Purtroppo, da molti anni si è assistito ad un Comune impegnato prevalentemente ad affidare a terzi le proprie gestioni dirette, iniziando proprio dal settore più delicato: i servizi sociali. La cura del welfare è in gran parte compito dei punti di ascolto attivati nelle parrocchie urbane. Sono infatti le comunità parrocchiali a istituire l’accoglienza di coloro che non hanno più un tetto sulla propria testa. Gli stessi pacchi alimentari, destinati alle famiglie in stato di bisogno, sono distribuiti dalle associazioni, le quali hanno attivato (in maniera autonoma) sistemi di verifica e di controllo per ridurre eventuali “furbate” da parte degli assistiti. Addentrandosi in tale ambito è facile imbattersi in dormitori privati, in cui si accede dietro pagamento di una quota che può raggiungere i 25 euro a notte.
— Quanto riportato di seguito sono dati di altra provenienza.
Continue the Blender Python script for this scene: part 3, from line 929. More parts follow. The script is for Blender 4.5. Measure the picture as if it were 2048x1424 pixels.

Il Pubblico arretra, così da avere le mani libere per dedicarsi ad “altro”, facendo leva sul principio di sussidiarietà. Le stesse manutenzioni del verde e delle strade sono state esternalizzate da molto tempo, tramite bandi di appalto. Opzione che ha imposto al Pubblico un maggior costo a fronte di interventi manutentivi non sempre adeguati. Gli assessori, evidentemente, considerano la gestione di servizi e beni comuni al pari di una grana dai molteplici rischi, nonché dalle innumerevoli responsabilità penali personali. Meglio allora ridurre l’azione politica all’approvazione di delibere che concedono contribuiti “a pioggia”, ignorando al contempo la crescente crisi in cui purtroppo versa il volontariato: difficoltà che ricadono regolarmente sui cittadini, i quali sovente non trovano più alcun riscontro alle richieste di aiuto che inviano alle istituzioni. 

Cultura, scuola, sanità e assistenza sociale sono gli elementi che indicano lo stato di salute di una società: Torino, a quanto pare, ha raggiunto oramai lo stato di agonia che conduce alla fine di tutto.